**Your goal:** Please give back word for word the lines below, from the first one through the one with "SC.camera = cam".
#### Available data ####
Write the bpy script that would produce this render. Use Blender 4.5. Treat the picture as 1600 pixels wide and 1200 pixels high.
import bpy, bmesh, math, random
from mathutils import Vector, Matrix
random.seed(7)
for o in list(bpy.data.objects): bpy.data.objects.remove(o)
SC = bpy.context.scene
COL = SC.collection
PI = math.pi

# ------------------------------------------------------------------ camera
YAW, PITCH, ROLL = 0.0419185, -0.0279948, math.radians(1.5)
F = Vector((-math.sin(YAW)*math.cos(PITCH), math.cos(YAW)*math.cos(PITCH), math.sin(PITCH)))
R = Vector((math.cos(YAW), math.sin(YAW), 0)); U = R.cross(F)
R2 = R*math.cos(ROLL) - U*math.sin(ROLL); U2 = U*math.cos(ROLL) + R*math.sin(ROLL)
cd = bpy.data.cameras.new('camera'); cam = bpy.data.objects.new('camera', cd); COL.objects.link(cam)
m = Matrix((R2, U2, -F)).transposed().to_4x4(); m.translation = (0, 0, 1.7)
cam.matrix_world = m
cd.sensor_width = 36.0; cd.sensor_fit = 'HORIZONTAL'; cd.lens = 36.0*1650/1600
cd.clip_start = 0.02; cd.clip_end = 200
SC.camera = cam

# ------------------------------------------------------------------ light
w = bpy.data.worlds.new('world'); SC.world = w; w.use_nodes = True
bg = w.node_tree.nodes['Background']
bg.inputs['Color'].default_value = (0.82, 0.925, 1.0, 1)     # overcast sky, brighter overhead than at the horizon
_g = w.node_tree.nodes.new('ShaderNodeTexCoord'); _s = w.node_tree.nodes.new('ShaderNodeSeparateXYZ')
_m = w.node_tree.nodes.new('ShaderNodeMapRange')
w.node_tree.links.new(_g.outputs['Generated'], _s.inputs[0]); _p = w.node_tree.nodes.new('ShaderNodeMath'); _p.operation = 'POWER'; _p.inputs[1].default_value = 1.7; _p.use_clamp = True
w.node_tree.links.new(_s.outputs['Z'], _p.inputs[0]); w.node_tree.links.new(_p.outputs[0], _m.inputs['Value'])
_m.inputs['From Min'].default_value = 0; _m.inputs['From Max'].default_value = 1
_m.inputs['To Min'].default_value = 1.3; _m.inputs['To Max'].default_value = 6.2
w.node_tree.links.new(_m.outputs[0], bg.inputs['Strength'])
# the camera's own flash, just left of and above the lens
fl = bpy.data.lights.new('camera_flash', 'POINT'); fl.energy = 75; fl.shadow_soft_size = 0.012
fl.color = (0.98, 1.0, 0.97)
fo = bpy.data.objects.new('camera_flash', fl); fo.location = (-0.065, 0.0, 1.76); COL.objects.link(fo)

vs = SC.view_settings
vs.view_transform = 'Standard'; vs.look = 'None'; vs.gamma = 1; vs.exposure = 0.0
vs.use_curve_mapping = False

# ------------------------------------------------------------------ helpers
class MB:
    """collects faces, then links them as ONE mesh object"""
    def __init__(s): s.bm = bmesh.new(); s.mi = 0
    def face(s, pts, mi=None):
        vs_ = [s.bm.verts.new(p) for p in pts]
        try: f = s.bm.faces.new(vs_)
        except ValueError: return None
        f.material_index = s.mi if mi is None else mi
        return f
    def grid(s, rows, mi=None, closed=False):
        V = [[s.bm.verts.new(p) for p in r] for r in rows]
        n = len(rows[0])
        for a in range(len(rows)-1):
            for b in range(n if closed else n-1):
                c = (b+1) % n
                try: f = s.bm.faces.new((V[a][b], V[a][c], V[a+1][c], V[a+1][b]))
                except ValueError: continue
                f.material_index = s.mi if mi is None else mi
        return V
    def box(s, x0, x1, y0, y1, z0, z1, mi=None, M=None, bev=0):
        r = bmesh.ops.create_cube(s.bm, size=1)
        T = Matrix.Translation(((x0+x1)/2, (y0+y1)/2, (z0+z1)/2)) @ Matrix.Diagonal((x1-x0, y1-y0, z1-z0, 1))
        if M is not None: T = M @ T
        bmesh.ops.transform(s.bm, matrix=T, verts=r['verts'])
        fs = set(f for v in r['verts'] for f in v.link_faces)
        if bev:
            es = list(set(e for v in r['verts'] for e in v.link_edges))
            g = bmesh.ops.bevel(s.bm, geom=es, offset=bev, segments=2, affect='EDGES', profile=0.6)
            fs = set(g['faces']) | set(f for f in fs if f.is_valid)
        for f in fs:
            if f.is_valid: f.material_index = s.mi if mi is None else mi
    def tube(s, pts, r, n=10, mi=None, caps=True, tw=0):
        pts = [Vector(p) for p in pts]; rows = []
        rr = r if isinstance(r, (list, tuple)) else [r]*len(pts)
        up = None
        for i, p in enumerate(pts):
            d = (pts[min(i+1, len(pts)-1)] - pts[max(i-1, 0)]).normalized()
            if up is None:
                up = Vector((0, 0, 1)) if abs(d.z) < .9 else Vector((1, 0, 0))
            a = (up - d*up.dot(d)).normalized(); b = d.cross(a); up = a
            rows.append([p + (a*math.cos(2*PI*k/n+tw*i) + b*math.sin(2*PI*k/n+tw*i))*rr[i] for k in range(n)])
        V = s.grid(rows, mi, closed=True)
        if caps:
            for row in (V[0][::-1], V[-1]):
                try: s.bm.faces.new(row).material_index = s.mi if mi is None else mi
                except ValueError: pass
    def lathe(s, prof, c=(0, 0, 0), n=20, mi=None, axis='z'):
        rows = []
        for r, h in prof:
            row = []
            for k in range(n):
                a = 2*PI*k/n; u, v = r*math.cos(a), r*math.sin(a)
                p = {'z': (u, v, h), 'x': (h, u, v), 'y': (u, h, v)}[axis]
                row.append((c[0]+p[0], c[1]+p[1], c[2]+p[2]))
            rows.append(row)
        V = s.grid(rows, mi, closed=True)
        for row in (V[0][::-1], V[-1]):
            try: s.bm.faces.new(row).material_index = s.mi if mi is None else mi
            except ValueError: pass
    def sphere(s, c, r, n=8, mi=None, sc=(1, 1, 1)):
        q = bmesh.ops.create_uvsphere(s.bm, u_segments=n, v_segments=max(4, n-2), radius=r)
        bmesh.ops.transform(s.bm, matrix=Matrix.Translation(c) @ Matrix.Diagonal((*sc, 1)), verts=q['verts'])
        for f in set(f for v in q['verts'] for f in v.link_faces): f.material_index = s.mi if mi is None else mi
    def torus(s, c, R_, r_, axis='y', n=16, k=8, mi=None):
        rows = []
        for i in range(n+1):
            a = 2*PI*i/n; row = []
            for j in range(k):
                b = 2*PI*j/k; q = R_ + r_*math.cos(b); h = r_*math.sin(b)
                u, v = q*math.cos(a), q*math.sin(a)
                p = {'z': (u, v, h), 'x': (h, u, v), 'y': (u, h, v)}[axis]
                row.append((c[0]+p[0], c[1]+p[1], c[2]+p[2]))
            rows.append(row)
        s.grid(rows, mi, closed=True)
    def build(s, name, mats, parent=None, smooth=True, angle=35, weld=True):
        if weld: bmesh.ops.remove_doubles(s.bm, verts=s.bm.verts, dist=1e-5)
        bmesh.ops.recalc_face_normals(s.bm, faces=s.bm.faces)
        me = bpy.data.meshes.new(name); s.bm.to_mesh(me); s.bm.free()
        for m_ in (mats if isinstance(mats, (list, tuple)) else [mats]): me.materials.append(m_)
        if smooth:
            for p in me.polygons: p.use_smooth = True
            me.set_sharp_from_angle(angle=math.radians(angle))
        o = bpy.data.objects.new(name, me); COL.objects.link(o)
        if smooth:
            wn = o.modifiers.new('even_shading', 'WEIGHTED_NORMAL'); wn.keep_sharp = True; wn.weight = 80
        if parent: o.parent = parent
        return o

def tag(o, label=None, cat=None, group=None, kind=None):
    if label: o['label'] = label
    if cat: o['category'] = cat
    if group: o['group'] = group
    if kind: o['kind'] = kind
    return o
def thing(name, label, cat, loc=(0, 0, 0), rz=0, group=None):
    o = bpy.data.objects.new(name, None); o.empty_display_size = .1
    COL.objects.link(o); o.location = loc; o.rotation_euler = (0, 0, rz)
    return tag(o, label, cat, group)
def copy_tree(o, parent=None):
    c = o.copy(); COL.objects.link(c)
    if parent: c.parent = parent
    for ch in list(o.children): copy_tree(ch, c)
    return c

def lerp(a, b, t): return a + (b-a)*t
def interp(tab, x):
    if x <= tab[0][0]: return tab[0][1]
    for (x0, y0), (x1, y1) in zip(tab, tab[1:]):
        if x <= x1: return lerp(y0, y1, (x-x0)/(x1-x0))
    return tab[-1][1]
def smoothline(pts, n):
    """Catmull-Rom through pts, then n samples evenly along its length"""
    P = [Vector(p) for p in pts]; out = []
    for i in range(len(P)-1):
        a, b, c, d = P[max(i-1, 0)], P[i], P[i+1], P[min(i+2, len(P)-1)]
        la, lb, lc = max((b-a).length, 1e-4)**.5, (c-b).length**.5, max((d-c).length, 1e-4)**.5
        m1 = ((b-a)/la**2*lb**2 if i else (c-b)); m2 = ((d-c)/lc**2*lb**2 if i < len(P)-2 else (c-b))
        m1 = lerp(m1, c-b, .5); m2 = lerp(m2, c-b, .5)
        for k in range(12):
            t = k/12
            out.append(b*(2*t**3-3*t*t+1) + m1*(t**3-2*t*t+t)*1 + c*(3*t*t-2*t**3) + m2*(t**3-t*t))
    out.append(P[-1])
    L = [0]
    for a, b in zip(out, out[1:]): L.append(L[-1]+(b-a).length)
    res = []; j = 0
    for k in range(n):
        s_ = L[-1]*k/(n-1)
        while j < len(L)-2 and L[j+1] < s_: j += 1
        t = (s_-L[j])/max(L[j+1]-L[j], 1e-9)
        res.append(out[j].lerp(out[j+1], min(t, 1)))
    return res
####
**Reply to the exercise:**
Write the bpy script that would produce this render. Use Blender 4.5. Treat the picture as 1600 pixels wide and 1200 pixels high.
import bpy, bmesh, math, random
from mathutils import Vector, Matrix
random.seed(7)
for o in list(bpy.data.objects): bpy.data.objects.remove(o)
SC = bpy.context.scene
COL = SC.collection
PI = math.pi

# ------------------------------------------------------------------ camera
YAW, PITCH, ROLL = 0.0419185, -0.0279948, math.radians(1.5)
F = Vector((-math.sin(YAW)*math.cos(PITCH), math.cos(YAW)*math.cos(PITCH), math.sin(PITCH)))
R = Vector((math.cos(YAW), math.sin(YAW), 0)); U = R.cross(F)
R2 = R*math.cos(ROLL) - U*math.sin(ROLL); U2 = U*math.cos(ROLL) + R*math.sin(ROLL)
cd = bpy.data.cameras.new('camera'); cam = bpy.data.objects.new('camera', cd); COL.objects.link(cam)
m = Matrix((R2, U2, -F)).transposed().to_4x4(); m.translation = (0, 0, 1.7)
cam.matrix_world = m
cd.sensor_width = 36.0; cd.sensor_fit = 'HORIZONTAL'; cd.lens = 36.0*1650/1600
cd.clip_start = 0.02; cd.clip_end = 200
SC.camera = cam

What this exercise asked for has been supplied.